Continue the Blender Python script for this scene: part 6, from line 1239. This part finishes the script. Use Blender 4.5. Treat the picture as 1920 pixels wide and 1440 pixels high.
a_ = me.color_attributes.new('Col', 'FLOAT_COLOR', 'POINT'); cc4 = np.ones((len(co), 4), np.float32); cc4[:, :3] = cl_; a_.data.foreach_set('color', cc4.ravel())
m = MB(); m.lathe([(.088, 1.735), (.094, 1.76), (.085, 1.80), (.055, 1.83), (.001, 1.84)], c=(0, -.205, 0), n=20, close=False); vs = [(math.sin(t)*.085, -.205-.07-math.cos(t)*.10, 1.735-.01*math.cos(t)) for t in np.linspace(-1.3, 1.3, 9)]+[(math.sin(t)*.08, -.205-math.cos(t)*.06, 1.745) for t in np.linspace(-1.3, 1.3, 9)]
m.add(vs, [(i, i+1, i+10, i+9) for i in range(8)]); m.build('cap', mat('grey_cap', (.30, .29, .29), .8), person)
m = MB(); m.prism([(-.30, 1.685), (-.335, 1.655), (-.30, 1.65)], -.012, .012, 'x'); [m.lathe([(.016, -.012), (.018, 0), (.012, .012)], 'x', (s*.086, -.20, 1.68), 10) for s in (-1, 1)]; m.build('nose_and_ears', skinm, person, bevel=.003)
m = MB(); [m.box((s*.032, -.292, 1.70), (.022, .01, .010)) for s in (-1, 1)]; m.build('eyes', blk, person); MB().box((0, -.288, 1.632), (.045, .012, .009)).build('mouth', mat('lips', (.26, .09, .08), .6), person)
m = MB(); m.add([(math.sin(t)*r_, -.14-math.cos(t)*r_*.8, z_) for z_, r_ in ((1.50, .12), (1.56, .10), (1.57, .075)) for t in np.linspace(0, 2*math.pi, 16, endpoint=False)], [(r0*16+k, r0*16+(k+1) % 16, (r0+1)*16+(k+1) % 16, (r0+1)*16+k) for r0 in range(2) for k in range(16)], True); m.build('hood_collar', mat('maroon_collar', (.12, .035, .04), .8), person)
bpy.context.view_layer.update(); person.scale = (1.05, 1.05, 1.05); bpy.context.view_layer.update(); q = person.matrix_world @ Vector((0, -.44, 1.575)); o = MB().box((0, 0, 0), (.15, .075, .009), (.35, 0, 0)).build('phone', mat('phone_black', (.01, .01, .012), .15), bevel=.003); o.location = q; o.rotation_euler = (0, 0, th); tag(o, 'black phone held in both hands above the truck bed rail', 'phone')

■ ■ ■ ■

__Task description__. Give back each line above precisely as it stands.

__Finished answer__.
Continue the Blender Python script for this scene: part 6, from line 1239. This part finishes the script. Use Blender 4.5. Treat the picture as 1920 pixels wide and 1440 pixels high.
a_ = me.color_attributes.new('Col', 'FLOAT_COLOR', 'POINT'); cc4 = np.ones((len(co), 4), np.float32); cc4[:, :3] = cl_; a_.data.foreach_set('color', cc4.ravel())
m = MB(); m.lathe([(.088, 1.735), (.094, 1.76), (.085, 1.80), (.055, 1.83), (.001, 1.84)], c=(0, -.205, 0), n=20, close=False); vs = [(math.sin(t)*.085, -.205-.07-math.cos(t)*.10, 1.735-.01*math.cos(t)) for t in np.linspace(-1.3, 1.3, 9)]+[(math.sin(t)*.08, -.205-math.cos(t)*.06, 1.745) for t in np.linspace(-1.3, 1.3, 9)]
m.add(vs, [(i, i+1, i+10, i+9) for i in range(8)]); m.build('cap', mat('grey_cap', (.30, .29, .29), .8), person)
m = MB(); m.prism([(-.30, 1.685), (-.335, 1.655), (-.30, 1.65)], -.012, .012, 'x'); [m.lathe([(.016, -.012), (.018, 0), (.012, .012)], 'x', (s*.086, -.20, 1.68), 10) for s in (-1, 1)]; m.build('nose_and_ears', skinm, person, bevel=.003)
m = MB(); [m.box((s*.032, -.292, 1.70), (.022, .01, .010)) for s in (-1, 1)]; m.build('eyes', blk, person); MB().box((0, -.288, 1.632), (.045, .012, .009)).build('mouth', mat('lips', (.26, .09, .08), .6), person)
m = MB(); m.add([(math.sin(t)*r_, -.14-math.cos(t)*r_*.8, z_) for z_, r_ in ((1.50, .12), (1.56, .10), (1.57, .075)) for t in np.linspace(0, 2*math.pi, 16, endpoint=False)], [(r0*16+k, r0*16+(k+1) % 16, (r0+1)*16+(k+1) % 16, (r0+1)*16+k) for r0 in range(2) for k in range(16)], True); m.build('hood_collar', mat('maroon_collar', (.12, .035, .04), .8), person)
bpy.context.view_layer.update(); person.scale = (1.05, 1.05, 1.05); bpy.context.view_layer.update(); q = person.matrix_world @ Vector((0, -.44, 1.575)); o = MB().box((0, 0, 0), (.15, .075, .009), (.35, 0, 0)).build('phone', mat('phone_black', (.01, .01, .012), .15), bevel=.003); o.location = q; o.rotation_euler = (0, 0, th); tag(o, 'black phone held in both hands above the truck bed rail', 'phone')